On peut très bien supprimer les herbicides en agriculture traditionnelle, sans entamer tout le processus menant à la labellisation bio. Et économiquement, produire du lait bio, par exemple, est intéressant. Il est quand même payé 15 centimes de plus    que le lait conventionnel...

Et dans vingt ans?

Pour Olivier Girardin, dans vingt ans, les exploitations de la région seront toujours tournées vers le lait et la viande. Mais la part des fermes bio aura encore augmenté, tout comme les formes de diversification (mise en valeur du terroir, agritourisme, etc.).

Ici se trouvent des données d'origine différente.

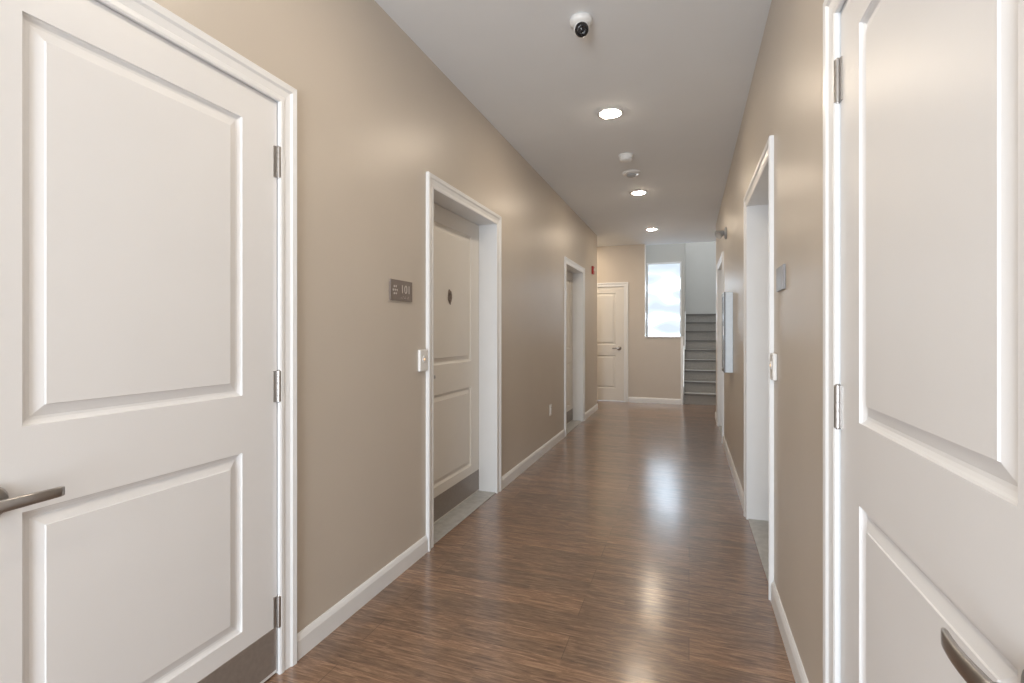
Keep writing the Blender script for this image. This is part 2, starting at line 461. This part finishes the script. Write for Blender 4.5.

L’enjeu, selon lui, sera d’associer les artisans et transformateurs, bouchers ou boulangers, qui, eux aussi, devront se démarquer avec des produits originaux ou de proximité. «Ce n’est pas l’agriculture industrielle qui va sauver le monde», assène-t-il en défendant avec conviction le modèle familial.

Paysans aux commandes

Née en 2004, la Fondation rurale interjurassienne est active sur le Jura et le Jura bernois, avec l’aval des deux chambres d’agriculture. «Ce sont les agriculteurs qui sont aux commandes», se réjouit son directeur, qui précise que cette particularité est unique en Suisse pour ce qui est de la formation.

La FRI est gérée par un conseil de 12 membres, composé à parts égales de représentants des deux cantons et des deux chambres. Noël Saucy, de Develier, président de la CJA, en est le président; Bernard Leuenberger, de Champoz, président de la CAJB, est vice-président.

Cinq dates dans une vie

1965 Naissance à Cornol dans une famille agricole. Aujourd’hui, ce sont ses deux frères qui gèrent le domaine.

1986 Obtient son CFCd’agriculteur à l’Ecole d’agriculture de Courtemelon.

1991 Termine ses études d’ingénieur agronome, entamées en 1986 à l’Ecole polytechnique fédérale de Zurich.

1992-2004 Travaille au Centre suisse de recherches scientifiques d’Abidjan, en Côte d’Ivoire. Après une thèse de doctorat sur l’amélioration de la conservation de l’igname, culture vivrière traditionnelle d’Afrique de l’Ouest, il assure la direction du centre pendant deux périodes de trois ans. Il est témoin du coup d’Etat de 1999.

2004 Engagé comme directeur de l’Institut agricole du Jura, puis, dès le 1er juillet, de la Fondation rurale interjurassienne.